Question

A bag contains 4 black, 2 white and 6 red balls. Another bag contains 3 black and 5 white balls. An unbiased die is thrown. If either 1 or 2 appears, a ball is chosen from the first bag, otherwise a ball from the second bag is chosen.
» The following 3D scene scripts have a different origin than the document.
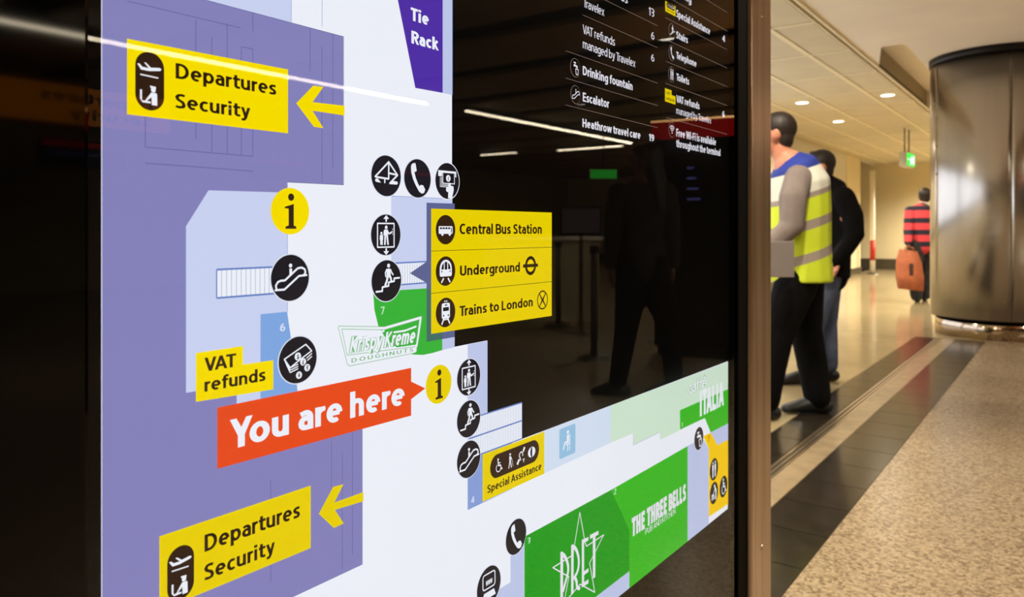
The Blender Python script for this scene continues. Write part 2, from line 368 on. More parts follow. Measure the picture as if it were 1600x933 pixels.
        L = [E_(.26, .32, .26-h, .32-h, 0, 360), [(h, .36)]+E_(.4, .4, .4-h, .6-h, 180, 95)]; W = .52
        if ch == '9': L = [[(W-a, 1-b_) for a, b_ in s_] for s_ in L]
    elif ch == '7': L = [[(.02, 1-h), (.48, 1-h), (.18, -.03)]]; W = .5; lo, hi = 0, 1
    elif ch == '-': L = [[(0, .36), (.26, .36)]]; W = .26
    else: return None
    return L, fills, W, lo, hi
def glyphs(s, w, shear=0):
    key = (s, w, shear, 'run')
    if key in _cache: return _cache[key]
    V, F = [], []; pen = 0
    KERN = {'VA': .12, 'AT': .1, 'Tr': .1, 'Te': .12, 'To': .12, 'Yo': .12, 'Fr': .04, 'LI': 0, 'TA': .1, 'ra': .02, 'ry': .02}
    for ix, ch in enumerate(s):
        pen -= KERN.get(s[max(ix-1, 0):ix+1], 0)
        if ch == ' ': pen += .21; continue
        g = letter(ch, w)
        if g is None:
            gv, gf = raw_glyph(ch, .02); b0 = len(V); V += [(pen+a*1.4, b_*1.4) for a, b_ in gv]; F += [tuple(b0+i for i in f) for f in gf]; pen += .8; continue
        L, fills, W, lo, hi = g; polys = list(fills)
        for l in L:
            for a, b_ in zip(l[:-1], l[1:]):
                dx, dy = b_[0]-a[0], b_[1]-a[1]; D_ = math.hypot(dx, dy)
                if D_ < 1e-5: continue
                nx, ny = -dy/D_*w/2, dx/D_*w/2; polys.append([(a[0]+nx, a[1]+ny), (a[0]-nx, a[1]-ny), (b_[0]-nx, b_[1]-ny), (b_[0]+nx, b_[1]+ny)])
            closed = math.hypot(l[0][0]-l[-1][0], l[0][1]-l[-1][1]) < 1e-4
            for p in (l if closed else l[1:-1]): polys.append(disc(p[0], p[1], w/2, 12))
        for p in polys:
            b0 = len(V)
            for a, b_ in p:
                if lo is not None: b_ = max(lo, b_)
                if hi is not None: b_ = min(hi, b_)
                V.append((pen+a+shear*b_, b_))
            F.append(tuple(range(b0, len(V))))
        rnd = .085 if ch in 'nmhuilIHNUMdbBDEFKLPR' else (.03 if ch in 'vwxyVWYTAft7r' else .06)
        pen += W+rnd*.72+.018
    _cache[key] = (V, F); return V, F
def text_raw(s, y0, y1, z0, cap, bold=.15, shear=0, mat=None, level=6, parent=None, name='lettering', grow=0, label=None):
    V, F = glyphs(s, bold, shear)
    xa, xb = min(v[0] for v in V), max(v[0] for v in V)
    sx = (y1-y0)/(xb-xa); sz = cap; x = PX+.0002*level
    o = mesh_obj(name, [(x, y0+(v[0]-xa)*sx, z0+v[1]*sz) for v in V], F, mat, sign if parent is None else parent)
    if label: o['label'] = label
    return o
def text(s, xl, xr, base, top, bold=.15, mat=None, level=6, parent=None, shear=0, name='lettering', D=.5):
    y0, y1 = pan(xl, 0)[0], pan(xr, 0)[0]; z0 = pan(*base)[1]; z1 = pan(*top)[1]
    return text_raw(s, y0, y1, z0, z1-z0, bold, shear, mat, level, parent, name)
# --- base layers of the map
bot = zline(1137, 795); blk = zline(1137, 564.5)
flat('white_zone', [P((158, -140), (706, -140), (706, 330), (709.7, 542), (730, 538), (761, 532), (761, 660), (815, 640), (815, blk(815)), (1137, 564.5), (1137, 795), (158, bot(158)))], I_white, 1, label='white concourse area of the backlit map')
pz = zline(448, 284.7)
p1 = zline(536, 57.5); p2 = zline(566, 882); pm = zline(466, 650)
flat('purple_zone', [P((159, p1(159)), (536, 57.5), (536, 289), (448, 284.7), (448, 600), (466, 650), (566, pm(566)), (566, 882), (159, p2(159)))], I_pur, 2, label='lavender purple airside area on the left of the map')
t1 = zline(454, -22)
flat('blue_zone', [P((322, p1(322)), (454, p1(454)), (454, -140), (300, -140))], I_lb, 3, label='pale blue block at the top')
flat('blue_zone', [P((325, 297.5), (448, 301), (448, 487), (448, 640), (369, 655), (369, 600), (289, 614), (289, 355))], I_lb, 3, label='pale blue block with cut corner under the yellow information disc')
flat('blue_zone', [P((406, 491), (447.7, 487), (454, 531), (460, 575), (467, 640), (406, 652))], I_mb, 4, label='sky blue block numbered 6')
flat('blue_zone', [P((610.5, 306.3), (706, 311), (706, 450), (610.5, 456))], I_lb, 3, label='pale blue block under the cash machine disc')
flat('violet_zone', [P((600, -80), (620.6, 0), (648, 137.6), (690.7, 145.3), (690.7, -80))], I_vio, 4, label='deep violet shop block')
flat('blue_zone', [P((690.7, -80), (690.7, 145.3), (706, 148.6), (706, -80))], I_lav, 3)
flat('green_zone', [P((582, 456), (690, 449), (690, 547), (675, 551.5), (660, 554.5), (645, 554), (628, 549), (612, 538), (600, 526), (590, 509), (584, 484))], I_gr, 4, label='green shop block numbered 7')
flat('blue_zone', [P((690, 500), (709.7, 500), (709.7, 542.5), (690, 547))], I_lav, 3)
flat('blue_zone', [P((730, 538.5), (761, 532.5), (761, 700), (730, 710))], I_lav, 3)
flat('blue_zone', [P((730, 700), (800, 675), (800, 763.5), (730, 797))], I_mb2, 3, label='cornflower blue block numbered 4')
e1 = zline(953.6, 692)
flat('blue_zone', [P((840, blk(840)), (953.6, blk(953.6)), (953.6, 692), (840, e1(840)))], I_pb, 3, label='ice blue seating block')
flat('mint_zone', [P((953.6, blk(953.6)), (1137, 565.5), (1137, 622), (1061.5, 660), (1061.5, 672.5), (1030.5, 687.5), (1030.5, 675), (988.7, 695.6), (988.7, 677), (953.6, 692))], I_pg, 3, label='mint block below the black field')
flat('green_zone', [P((1061.7, 641), (1137, 608), (1137, 661.5), (1109.7, 675.8), (1100.5, 653.2), (1061.7, 671.5))], I_gr3, 4, label='green cafe block numbered 1')
flat('blue_zone', [P((1109.7, 675.8), (1137, 661.5), (1137, 687), (1120.5, 695.6))], I_lav, 4)
flat('amber_zone', [P((1098, 681.8), (1109.7, 675.8), (1120.5, 695.6), (1137, 686.7), (1137, 787.5), (1106.8, 807.6), (1106.8, 701))], I_amb, 4, label='amber toilet block at the right edge')
flat('blue_zone', [P((1073.6, 697), (1097, 684), (1106.8, 701), (1106.8, 808), (1106.8, bot(1106.8)), (1073.6, bot(1073.6)))], I_lav, 3)
flat('green_zone', [P((953.6, 765.6), (1073.6, 697), (1073.6, bot(1073.6)), (982.4, bot(982.4)), (982.4, 828), (974, 809.5))], I_gr3, 4, label='bright green pub block numbered 2')
flat('green_zone', [P((818.5, 838.5), (953.6, 765.6), (974, 809.5), (982.4, 828), (982.4, 892.5), (818.5, zline(982.4, 892.5)(818.5)))], I_gr2, 4, label='deep green shop block numbered 3')
flat('blue_zone', [P((797, 850), (818.5, 838), (818.5, zline(982.4, 892.5)(818.5)), (982.4, 892.5), (982.4, bot(982.4)), (740, bot(740)), (740, 944), (797, 909.7))], I_lav, 3)
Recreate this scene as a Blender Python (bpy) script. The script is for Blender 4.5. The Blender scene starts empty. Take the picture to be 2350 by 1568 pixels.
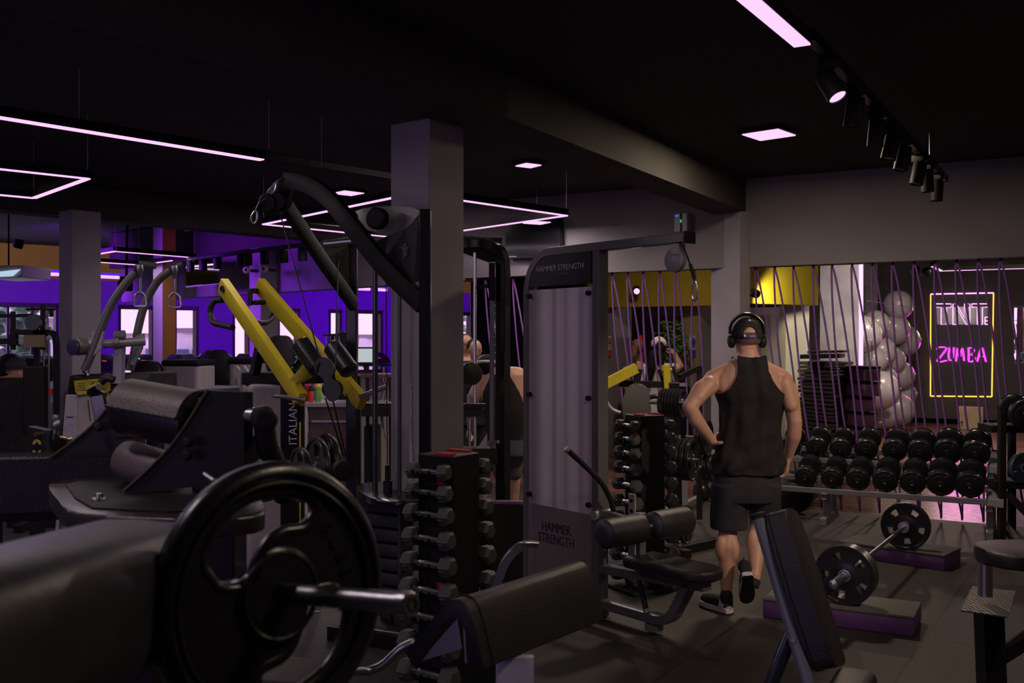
import bpy, bmesh, math, random
from mathutils import Vector as V, Matrix
random.seed(7)
PI=math.pi
C=bpy.context.scene.collection
S=bpy.context.scene
# ------------------------------------------------------------ camera
F=2350*35.0/36.0; CZ=1.675
cam=bpy.data.cameras.new('camera'); cam.lens=35; cam.sensor_width=36; cam.clip_start=.05
camo=bpy.data.objects.new('camera',cam); C.objects.link(camo)
camo.location=(0,0,CZ); camo.rotation_euler=(PI/2,0,0); S.camera=camo
cam.dof.use_dof=True; cam.dof.focus_distance=6.3; cam.dof.aperture_fstop=4.5
S.view_settings.view_transform='Standard'; S.view_settings.look='None'
S.view_settings.exposure=0; S.view_settings.gamma=1; S.view_settings.use_curve_mapping=False
S.cycles.max_bounces=6; S.cycles.diffuse_bounces=3; S.cycles.glossy_bounces=3
S.cycles.sample_clamp_indirect=3.0
# ------------------------------------------------------------ daylight outside
w=bpy.data.worlds.new('world'); S.world=w; w.use_nodes=True
w.node_tree.nodes['Background'].inputs[0].default_value=(1.5,.78,1.5,1)
w.node_tree.nodes['Background'].inputs[1].default_value=1.0
def P(px,py,d): return V(((px-1175)/F*d,d,CZ-(py-784)/F*d))
def X(px,d): return (px-1175)/F*d
def ZP(px,py,z):
    d=(CZ-z)*F/(py-784); return P(px,py,d)
def G(px,py): return ZP(px,py,0)
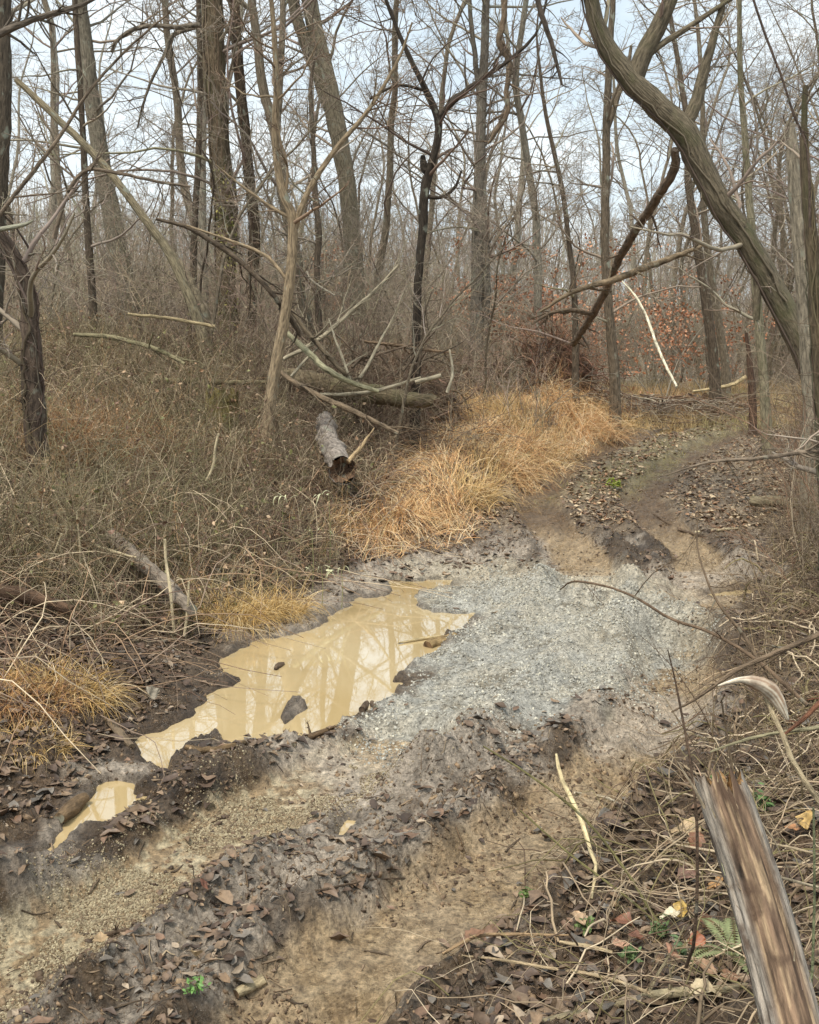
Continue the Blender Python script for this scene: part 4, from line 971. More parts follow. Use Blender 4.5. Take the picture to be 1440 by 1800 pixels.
stick('fallen_branch', 'longest pale limb rising up right from the crossed pile', FB, [(498, 632, 7.2, 13.9), (560, 598, 8.6, 14.1), (620, 545, 7.2, 14.3), (660, 510, 5.8, 14.4), (700, 466, 3.6, 14.5)], col=lin(150, 140, 118), seed=6, twigs=10)
stick('fallen_branch', 'dark limb crossing the pile from upper left to the fallen trunk', FB, [(512, 545, 7.2, 13.7), (545, 590, 8.6, 13.6), (590, 640, 9.4, 13.5), (625, 674, 9.4, 13.5)], col=lin(104, 92, 74), seed=7, twigs=6)
stick('fallen_branch', 'lichen covered limb sloping down right onto the fallen trunk', FB, [(505, 585, 8.6, 13.4), (540, 618, 10.8, 13.3), (575, 650, 10.8, 13.2), (620, 674, 9.4, 13.3), (665, 688, 7.2, 13.4)], col=lin(158, 152, 122), m=M_MOSSY, seed=8)
stick('fallen_branch', 'thin pale fork standing in the middle of the crossed pile', FB, [(618, 676, 5.8, 13.4), (606, 640, 5.0, 13.5), (590, 598, 4.3, 13.6), (578, 560, 2.2, 13.7)], col=C_LICH, seed=9, twigs=6)
stick('fallen_branch', 'pale crooked fork leaning up right from the middle of the pile', FB, [(628, 672, 6.5, 13.6), (648, 640, 5.8, 13.7), (662, 612, 5.0, 13.8), (690, 560, 2.9, 13.9), (715, 500, 1.4, 14)], col=C_LICH, seed=10, twigs=7)
stick('fallen_branch', 'short pale branch propped at the left end of the fallen trunk', FB, [(512, 662, 5.8, 13.5), (538, 632, 5.0, 13.6), (565, 606, 2.9, 13.7)], col=C_LICH, seed=11)
stick('fallen_branch', 'long dark pole sloping from the forked sapling down to the straw mound', FB, [(482, 648, 7.2, 13.0), (548, 690, 11, 12.8), (620, 722, 10, 12.7), (700, 762, 7, 12.6)], col=lin(120, 104, 84), seed=12, twigs=5)
stick('standing_stick', 'pale crooked stick upright behind the straw mound', 'stick', [(786, 690, 6, 14), (796, 655, 5, 14), (790, 614, 3, 14)], col=lin(190, 180, 156), seed=13)
stick('fallen_branch', 'arched brown branch over the dark root tangle', FB, [(640, 600, 4.3, 14.8), (690, 606, 5.8, 14.8), (740, 614, 6.5, 14.9), (800, 620, 3.6, 15)], col=lin(124, 104, 82), seed=14, twigs=9)
stick('fallen_branch', 'mossy arching branch in the brush at far left', FB, [(130, 588, 6.5, 14.5), (190, 592, 7.9, 14.3), (250, 606, 7.9, 14), (290, 620, 7.2, 13.8), (325, 640, 5.8, 13.6)], col=lin(128, 120, 92), m=M_MOSSY, seed=15, twigs=6)
stick('fallen_log', 'long straight log lying level through the brush on the left', 'log', [(70, 664, 9, 14.8), (160, 662, 12, 14.6), (260, 668, 12, 14.4), (380, 672, 10, 14.3), (470, 672, 7, 14.2)], col=lin(120, 110, 84), m=M_MOSSY, seed=16)
stick('fallen_branch', 'thin pale pole hanging level left of the vine-clad trunk', FB, [(225, 552, 5, 16), (300, 560, 6, 16), (378, 574, 6, 16)], col=lin(172, 154, 118), seed=17)
stick('fallen_log', 'weathered grey log half buried in the left brush', 'log', [(195, 938, 22, 8.7), (245, 985, 26, 8.2), (295, 1030, 26, 7.8), (338, 1072, 20, 7.4)], col=lin(132, 120, 106), seed=18, sides=18)
stick('fallen_log', 'dark wet log poking in from the left edge', 'log', [(-60, 1030, 30, 7.3), (0, 1040, 28, 7.2), (60, 1052, 26, 7.2), (128, 1074, 18, 7.1)], col=lin(92, 72, 56), seed=19, sides=18)
stick('sawn_log', 'round butted log lying beyond the far bend of the road', 'log', [(1330, 702, 18, 26.5), (1280, 702, 20, 26), (1240, 702, 24, 25.4)], col=lin(112, 98, 76), m=M_MOSSY, capcol=lin(110, 88, 66), seed=20, sides=18)
stick('fallen_branch', 'pale curved branch above the round butted log', FB, [(1218, 688, 4, 25), (1262, 682, 6, 25), (1292, 674, 7, 25), (1312, 662, 7, 25)], col=lin(184, 166, 128), seed=21)
stick('fallen_log', 'mossy log lying on the right verge behind the briars', 'log', [(1322, 880, 18, 12.5), (1380, 884, 22, 12.2), (1450, 886, 22, 12)], col=lin(124, 114, 92), m=M_MOSSY, seed=22, sides=16)
stick('fallen_branch', 'pale short branch on leaf litter below the mossy verge log', FB, [(1222, 938, 6), (1258, 934, 7), (1298, 930, 4)], col=lin(182, 168, 136), seed=23)
stick('fallen_branch', 'dark thin branch on the mud by the far wet ruts', FB, [(1150, 905, 4), (1190, 930, 5), (1240, 945, 4)], col=C_WET, seed=24)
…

If the drawn ball is black then the probability that 2 appeared on the die is

• A. $\frac{2}{13}$
• B. $\frac{11}{13}$
• C. $\frac{6}{13}$
• D. $\frac{7}{13}$

Answer 1

The correct option is A $\frac{2}{13}$

Let the events be
$E_1$: Event of 1 appearing.
$E_2$: event of 2 appearing.
$E_3:\overline{E_1\cup E_2}=\overline{E_1}\cap \overline{E_2}$
B: Event of drawing a black ball.

Now
$P\left(E_1\right)=\frac{1}{6},P\left(E_2\right)=\frac{1}{6},P\left(E_3\right)=\frac{4}{6}$

and $P\left(B/E_1\right)=\frac{4}{12}$

$P\left(B/E_2\right)=\frac{4}{12}$

$P\left(B/E_3\right)=\frac{3}{8}$

By Bayes' theorem:

$P\left(E_2/B\right)=\frac{P\left(E_2\right)P\left(B/E_2\right)}{P\left(E_1\right)P\left(B/E_1\right)+P\left(E_2\right)P\left(B/E_2\right)+P\left(E_3\right)P\left(B/E_3\right)}$

$=\frac{\frac{1}{6}\times \frac{4}{12}}{\frac{1}{6}\times \frac{4}{12}+\frac{1}{6}\times \frac{4}{12}+\frac{4}{6}\times \frac{3}{8}}$

$=\frac{\frac{1}{3}}{\frac{1}{3}+\frac{1}{3}+\frac{3}{2}}=\frac{1}{3}\times \frac{6}{13}=\frac{2}{13}$